It’s hard!

Right now I have no motivation to do anything, I am forcing myself to write this right now as I do not think I have the energy to even get through this post. You may have noticed I haven’t been posting as much as I usually do, that is because of the voice in my head that is drowning out every other thought.

I feel like I don’t matter, who wants to hear my ramblings when I don’t even want to acknowledge them? I don’t want to think about the grey cloud that is seeping the life out of me, I don’t want to acknowledge that because of the anniversary I have reverted back to that place. It’s understandable as I’ve been pushing myself lately, but I just feel that now I’ve let everyone down.

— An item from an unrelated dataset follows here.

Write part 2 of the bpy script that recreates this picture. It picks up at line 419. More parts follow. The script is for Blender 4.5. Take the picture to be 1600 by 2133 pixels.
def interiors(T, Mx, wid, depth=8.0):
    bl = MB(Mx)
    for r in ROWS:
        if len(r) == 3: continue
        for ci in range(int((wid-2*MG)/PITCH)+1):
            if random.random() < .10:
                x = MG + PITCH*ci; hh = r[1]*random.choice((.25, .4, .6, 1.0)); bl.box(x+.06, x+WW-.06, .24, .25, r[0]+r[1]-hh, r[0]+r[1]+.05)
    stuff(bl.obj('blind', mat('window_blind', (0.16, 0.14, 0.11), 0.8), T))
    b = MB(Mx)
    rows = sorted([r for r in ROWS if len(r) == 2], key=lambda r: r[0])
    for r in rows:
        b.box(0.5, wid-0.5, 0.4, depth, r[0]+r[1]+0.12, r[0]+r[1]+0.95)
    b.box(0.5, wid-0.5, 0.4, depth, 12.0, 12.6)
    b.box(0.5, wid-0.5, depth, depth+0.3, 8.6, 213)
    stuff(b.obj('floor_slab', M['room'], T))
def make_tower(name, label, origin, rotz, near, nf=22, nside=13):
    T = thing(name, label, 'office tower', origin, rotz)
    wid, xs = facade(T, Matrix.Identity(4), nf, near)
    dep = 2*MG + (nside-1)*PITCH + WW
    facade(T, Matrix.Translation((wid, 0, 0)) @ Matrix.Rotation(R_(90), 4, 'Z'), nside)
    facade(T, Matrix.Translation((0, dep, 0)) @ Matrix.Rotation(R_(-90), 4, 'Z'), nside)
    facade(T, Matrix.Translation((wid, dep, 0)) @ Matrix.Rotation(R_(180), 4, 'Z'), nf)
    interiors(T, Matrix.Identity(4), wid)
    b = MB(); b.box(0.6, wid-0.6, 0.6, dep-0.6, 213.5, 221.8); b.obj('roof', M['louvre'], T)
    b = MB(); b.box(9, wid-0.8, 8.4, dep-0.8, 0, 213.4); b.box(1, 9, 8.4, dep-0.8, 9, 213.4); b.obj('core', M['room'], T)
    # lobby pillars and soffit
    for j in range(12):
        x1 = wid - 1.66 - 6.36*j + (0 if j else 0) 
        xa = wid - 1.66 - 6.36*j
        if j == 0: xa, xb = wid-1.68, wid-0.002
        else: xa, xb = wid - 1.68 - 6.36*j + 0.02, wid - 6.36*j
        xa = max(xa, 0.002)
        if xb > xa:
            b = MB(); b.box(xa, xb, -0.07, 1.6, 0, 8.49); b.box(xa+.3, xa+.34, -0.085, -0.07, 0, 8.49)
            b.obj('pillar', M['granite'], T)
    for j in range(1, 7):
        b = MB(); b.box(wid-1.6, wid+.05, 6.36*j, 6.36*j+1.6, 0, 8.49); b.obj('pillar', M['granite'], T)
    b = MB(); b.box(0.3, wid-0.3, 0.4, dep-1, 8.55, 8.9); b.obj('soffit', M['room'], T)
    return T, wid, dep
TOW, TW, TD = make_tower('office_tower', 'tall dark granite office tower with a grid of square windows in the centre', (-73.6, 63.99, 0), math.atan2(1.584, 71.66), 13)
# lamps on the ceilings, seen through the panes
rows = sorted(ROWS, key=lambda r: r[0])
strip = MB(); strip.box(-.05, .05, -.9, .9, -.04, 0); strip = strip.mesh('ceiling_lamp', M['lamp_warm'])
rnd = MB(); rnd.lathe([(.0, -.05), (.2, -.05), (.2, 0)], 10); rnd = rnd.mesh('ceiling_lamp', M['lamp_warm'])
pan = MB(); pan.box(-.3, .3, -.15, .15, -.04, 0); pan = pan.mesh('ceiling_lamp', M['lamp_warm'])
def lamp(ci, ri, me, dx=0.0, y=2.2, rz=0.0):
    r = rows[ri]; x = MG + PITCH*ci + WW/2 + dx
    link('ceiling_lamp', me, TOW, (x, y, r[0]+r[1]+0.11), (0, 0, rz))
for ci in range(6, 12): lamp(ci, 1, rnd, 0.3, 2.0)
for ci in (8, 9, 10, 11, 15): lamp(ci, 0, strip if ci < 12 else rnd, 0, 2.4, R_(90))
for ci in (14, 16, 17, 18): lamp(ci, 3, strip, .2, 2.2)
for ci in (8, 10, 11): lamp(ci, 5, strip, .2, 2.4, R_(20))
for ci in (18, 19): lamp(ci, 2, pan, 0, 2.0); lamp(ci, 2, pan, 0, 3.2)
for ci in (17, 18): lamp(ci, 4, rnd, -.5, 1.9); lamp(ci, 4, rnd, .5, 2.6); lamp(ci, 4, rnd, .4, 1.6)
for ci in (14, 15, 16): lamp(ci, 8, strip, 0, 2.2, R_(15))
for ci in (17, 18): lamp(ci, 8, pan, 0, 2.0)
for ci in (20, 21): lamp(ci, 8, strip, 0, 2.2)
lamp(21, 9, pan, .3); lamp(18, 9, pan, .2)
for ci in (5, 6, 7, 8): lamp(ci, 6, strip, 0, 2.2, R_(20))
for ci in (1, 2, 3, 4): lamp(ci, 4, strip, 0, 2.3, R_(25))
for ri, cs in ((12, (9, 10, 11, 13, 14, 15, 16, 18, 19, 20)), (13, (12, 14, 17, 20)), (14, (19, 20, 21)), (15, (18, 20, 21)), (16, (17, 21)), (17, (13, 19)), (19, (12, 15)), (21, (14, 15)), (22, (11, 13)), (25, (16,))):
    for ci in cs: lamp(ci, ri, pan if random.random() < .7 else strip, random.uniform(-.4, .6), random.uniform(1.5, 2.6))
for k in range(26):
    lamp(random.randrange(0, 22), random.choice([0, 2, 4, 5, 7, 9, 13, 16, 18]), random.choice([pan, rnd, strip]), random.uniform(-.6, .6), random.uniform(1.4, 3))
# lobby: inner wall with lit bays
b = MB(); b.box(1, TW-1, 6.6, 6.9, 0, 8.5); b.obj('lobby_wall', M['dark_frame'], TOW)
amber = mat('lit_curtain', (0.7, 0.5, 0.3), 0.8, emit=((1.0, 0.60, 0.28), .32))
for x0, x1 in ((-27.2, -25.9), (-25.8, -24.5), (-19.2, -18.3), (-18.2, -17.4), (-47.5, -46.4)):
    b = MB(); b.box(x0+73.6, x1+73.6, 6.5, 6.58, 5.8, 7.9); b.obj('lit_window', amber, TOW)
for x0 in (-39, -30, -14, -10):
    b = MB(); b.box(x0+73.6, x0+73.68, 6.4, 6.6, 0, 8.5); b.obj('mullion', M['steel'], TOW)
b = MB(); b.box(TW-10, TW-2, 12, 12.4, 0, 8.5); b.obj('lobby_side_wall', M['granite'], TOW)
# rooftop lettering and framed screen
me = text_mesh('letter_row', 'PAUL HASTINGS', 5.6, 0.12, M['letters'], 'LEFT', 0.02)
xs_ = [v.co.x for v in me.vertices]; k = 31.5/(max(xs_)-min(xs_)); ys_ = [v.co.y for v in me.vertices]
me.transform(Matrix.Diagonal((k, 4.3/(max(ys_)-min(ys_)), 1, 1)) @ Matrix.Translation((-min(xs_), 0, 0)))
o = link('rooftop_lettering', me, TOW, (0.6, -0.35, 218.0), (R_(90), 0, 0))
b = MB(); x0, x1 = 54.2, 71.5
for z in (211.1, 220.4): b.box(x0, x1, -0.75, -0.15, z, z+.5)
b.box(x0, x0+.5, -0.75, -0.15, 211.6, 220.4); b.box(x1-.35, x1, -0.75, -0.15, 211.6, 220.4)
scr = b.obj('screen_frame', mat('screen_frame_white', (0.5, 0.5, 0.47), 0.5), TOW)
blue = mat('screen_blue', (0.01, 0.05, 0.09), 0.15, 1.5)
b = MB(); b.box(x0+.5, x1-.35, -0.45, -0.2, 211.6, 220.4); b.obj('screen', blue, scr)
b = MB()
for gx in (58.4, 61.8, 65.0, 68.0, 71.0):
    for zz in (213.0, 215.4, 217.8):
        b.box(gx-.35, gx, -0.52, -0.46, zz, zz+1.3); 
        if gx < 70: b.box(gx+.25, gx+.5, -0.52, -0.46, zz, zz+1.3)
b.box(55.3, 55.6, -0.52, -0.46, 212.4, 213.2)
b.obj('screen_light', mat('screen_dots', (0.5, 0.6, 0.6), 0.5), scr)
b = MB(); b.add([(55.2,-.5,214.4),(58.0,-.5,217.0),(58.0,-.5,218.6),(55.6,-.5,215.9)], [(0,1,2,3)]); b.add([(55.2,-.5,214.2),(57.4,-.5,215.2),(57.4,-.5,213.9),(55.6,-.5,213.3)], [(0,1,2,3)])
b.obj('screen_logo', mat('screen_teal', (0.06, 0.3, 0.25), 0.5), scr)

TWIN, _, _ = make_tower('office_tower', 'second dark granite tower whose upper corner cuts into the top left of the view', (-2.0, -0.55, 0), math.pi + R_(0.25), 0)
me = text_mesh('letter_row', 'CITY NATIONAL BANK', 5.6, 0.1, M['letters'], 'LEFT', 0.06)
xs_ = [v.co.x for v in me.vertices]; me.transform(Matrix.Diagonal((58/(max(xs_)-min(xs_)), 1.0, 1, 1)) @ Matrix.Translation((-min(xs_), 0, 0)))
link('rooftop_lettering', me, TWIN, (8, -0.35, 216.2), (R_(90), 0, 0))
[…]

It’s my constant reminder that mental health is taking a few steps forward and then taking ten steps back, those little steps mean so much to me that it’s hard to fall so far behind them. These past few months have meant so much to me from taking part in the blogtober challenge to taking time for myself after my third miscarriage and not having another breakdown.

I’ve managed my feelings in a very healthy way, I understand that it wasn’t my fault and something else must be at play. I’ve gone for a walk outside alone, I’ve visited a friend, and I went to a busy college to help out that friend. I got into a taxi on my own, I’ve spoken to and supported so many people who are going through hard times.

But now I have slipped right back to how I felt during my breakdown, I fight so hard every day to get up from my bed, my flashbacks went from mostly blurry images and the emotions I felt at the time to 4k eighty frames per second. My life was not perfect before, I still had a lot of trouble going out but now I can’t even go out with another person.

I feel like I’ve failed, I know this is only temporary and I will get back to my fighting self in no time but I can still feel like this. My brain is telling me that I can’t possibly get back there, no matter how hard I try to stay positive it is slowly starting to get to me. Right now all I feel is doom and gloom, and that needs to be ok.